The walk from Miller Hall to the practice field the next morning was like walking through a battlefield. Blood-stained sidewalks, broken bricks, shotgun shells and empty liquor bottles were only some of the obstacles keeping the team from getting to practice. Some players recalled that walk as one of the most difficult things they have ever had to do. Others bit their tongue because they were proud that their classmates stood up the way they did. Regardless of the individual opinions of the players, they knew that Vaught was waiting for them to get to practice. When they reached the practice field, they discovered thousands of tents that Army troops had set up in order to prepare for more riots. The football schedule called for the homecoming game against undefeated Houston in just five days, despite rumors of the government shutting down the entire university. “That next week was unsettling, to say the least,” 1962 running back Louis Guy said. “In addition to the military that was all over campus, we didn’t know where we were playing our game, if even at all, until Friday afternoon. Plus, we were playing another undefeated team. It’s incredible that Vaught kept our focus that week.” The “homecoming” game was eventually played in Jackson, and the Rebels prevailed 40-7. As the season went on, students at Ole Miss eventually became more fired up about the undefeated football team than Meredith. The Rebels finished the season 10-0 and won a share of the national championship.

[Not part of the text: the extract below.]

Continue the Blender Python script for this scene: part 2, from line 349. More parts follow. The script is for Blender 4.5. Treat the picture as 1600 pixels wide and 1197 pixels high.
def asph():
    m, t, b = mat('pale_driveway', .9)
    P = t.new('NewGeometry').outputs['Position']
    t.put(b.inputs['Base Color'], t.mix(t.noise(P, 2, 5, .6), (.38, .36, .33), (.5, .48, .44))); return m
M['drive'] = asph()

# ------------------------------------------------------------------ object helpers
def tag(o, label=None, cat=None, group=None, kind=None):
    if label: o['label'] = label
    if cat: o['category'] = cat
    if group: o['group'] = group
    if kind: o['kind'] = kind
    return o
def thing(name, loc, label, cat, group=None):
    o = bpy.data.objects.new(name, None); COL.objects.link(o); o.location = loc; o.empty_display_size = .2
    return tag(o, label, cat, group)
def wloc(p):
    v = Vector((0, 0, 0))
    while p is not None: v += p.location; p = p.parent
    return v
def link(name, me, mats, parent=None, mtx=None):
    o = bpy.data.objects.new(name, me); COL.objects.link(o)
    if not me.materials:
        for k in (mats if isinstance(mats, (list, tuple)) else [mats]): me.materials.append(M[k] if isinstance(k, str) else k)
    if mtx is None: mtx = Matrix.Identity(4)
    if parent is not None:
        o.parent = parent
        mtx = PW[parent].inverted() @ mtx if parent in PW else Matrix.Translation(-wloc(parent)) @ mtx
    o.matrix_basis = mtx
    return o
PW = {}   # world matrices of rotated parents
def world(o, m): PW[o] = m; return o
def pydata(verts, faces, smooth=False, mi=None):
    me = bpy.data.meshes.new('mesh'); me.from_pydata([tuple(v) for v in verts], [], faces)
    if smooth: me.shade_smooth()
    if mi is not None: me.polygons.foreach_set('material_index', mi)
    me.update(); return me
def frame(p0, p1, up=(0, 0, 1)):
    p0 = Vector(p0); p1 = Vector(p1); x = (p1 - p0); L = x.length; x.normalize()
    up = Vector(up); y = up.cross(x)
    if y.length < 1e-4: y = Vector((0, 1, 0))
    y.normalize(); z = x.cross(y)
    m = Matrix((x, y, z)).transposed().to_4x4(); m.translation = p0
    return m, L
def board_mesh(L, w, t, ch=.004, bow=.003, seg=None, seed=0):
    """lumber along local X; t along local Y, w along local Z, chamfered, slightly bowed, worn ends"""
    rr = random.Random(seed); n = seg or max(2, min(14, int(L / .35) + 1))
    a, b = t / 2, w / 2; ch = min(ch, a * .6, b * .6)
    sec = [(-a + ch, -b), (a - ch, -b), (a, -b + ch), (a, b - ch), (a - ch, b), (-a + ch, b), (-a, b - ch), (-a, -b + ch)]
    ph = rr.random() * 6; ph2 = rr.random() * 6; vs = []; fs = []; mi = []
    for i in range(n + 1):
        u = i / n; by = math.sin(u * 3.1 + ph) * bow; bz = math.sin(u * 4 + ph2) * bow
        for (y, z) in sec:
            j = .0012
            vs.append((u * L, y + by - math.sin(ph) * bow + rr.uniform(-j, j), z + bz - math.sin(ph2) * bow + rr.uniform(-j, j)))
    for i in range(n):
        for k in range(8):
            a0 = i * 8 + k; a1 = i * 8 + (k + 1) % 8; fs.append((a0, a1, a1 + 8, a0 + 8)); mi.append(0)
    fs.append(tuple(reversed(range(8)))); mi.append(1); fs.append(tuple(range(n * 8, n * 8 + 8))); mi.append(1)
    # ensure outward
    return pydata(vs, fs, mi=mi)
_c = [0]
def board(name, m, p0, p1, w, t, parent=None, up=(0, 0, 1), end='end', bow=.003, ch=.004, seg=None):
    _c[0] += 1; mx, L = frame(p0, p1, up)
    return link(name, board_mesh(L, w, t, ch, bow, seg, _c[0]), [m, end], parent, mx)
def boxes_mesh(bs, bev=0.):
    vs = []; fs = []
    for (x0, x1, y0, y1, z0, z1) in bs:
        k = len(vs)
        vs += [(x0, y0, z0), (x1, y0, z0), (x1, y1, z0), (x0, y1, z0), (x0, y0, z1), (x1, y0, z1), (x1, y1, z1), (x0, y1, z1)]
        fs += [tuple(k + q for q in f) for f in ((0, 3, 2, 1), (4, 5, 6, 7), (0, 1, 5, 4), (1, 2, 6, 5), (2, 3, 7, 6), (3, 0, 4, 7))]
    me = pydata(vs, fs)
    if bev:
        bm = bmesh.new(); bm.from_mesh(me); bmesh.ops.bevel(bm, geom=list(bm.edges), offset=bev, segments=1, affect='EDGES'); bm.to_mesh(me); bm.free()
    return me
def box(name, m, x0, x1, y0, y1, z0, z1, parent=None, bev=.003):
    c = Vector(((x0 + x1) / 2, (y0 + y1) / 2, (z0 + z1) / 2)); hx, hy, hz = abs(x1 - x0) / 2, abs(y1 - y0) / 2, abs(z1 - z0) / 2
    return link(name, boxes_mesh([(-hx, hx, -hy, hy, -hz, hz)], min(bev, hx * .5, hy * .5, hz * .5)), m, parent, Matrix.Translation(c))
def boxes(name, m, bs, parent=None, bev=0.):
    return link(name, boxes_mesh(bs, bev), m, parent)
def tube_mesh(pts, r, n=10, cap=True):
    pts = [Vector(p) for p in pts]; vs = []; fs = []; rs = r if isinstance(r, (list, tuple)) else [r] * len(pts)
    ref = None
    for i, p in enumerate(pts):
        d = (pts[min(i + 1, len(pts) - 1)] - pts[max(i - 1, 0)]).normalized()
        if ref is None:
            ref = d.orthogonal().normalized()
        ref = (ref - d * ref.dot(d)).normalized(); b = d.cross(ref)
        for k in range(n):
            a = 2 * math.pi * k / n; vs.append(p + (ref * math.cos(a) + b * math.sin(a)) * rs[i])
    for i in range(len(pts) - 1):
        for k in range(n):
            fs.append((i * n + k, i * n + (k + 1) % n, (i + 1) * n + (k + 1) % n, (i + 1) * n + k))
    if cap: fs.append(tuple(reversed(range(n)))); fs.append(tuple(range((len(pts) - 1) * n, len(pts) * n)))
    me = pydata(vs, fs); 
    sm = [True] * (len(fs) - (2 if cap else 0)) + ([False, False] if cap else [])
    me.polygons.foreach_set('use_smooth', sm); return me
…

The same students who fired weapons or threw bricks at people on Sept. 30, 1962, cheered on the football team as the Rebels beat Arkansas in the Sugar Bowl on Jan. 1, 1963. Throughout the fall semester of 1962, the riot was the most important thing that happened at Ole Miss — despite the most successful football season in school history. Today, generations later, descendants of people involved in the riot line the Walk of Champions, the hallowed path with an archway donated by members of the 1962 football team, to watch their Rebels make their way to Vaught-Hemingway stadium for football games. The Ole Miss football team, like most other football teams, has many black players, as well as a few black coaches. In just 50 years, the University of Mississippi has changed to a completely different place. James Meredith changed the way blacks were perceived at Ole Miss. Vaught’s team in 1962 not only remained focused through the hardest time in Ole Miss history, but they showed the world there was more on the school’s mind than racism and war. Many argue that without that football team, there would have been much more violence and bloodshed. No matter the argument, the success of that team will never be tarnished and will always be appreciated by the Ole Miss family.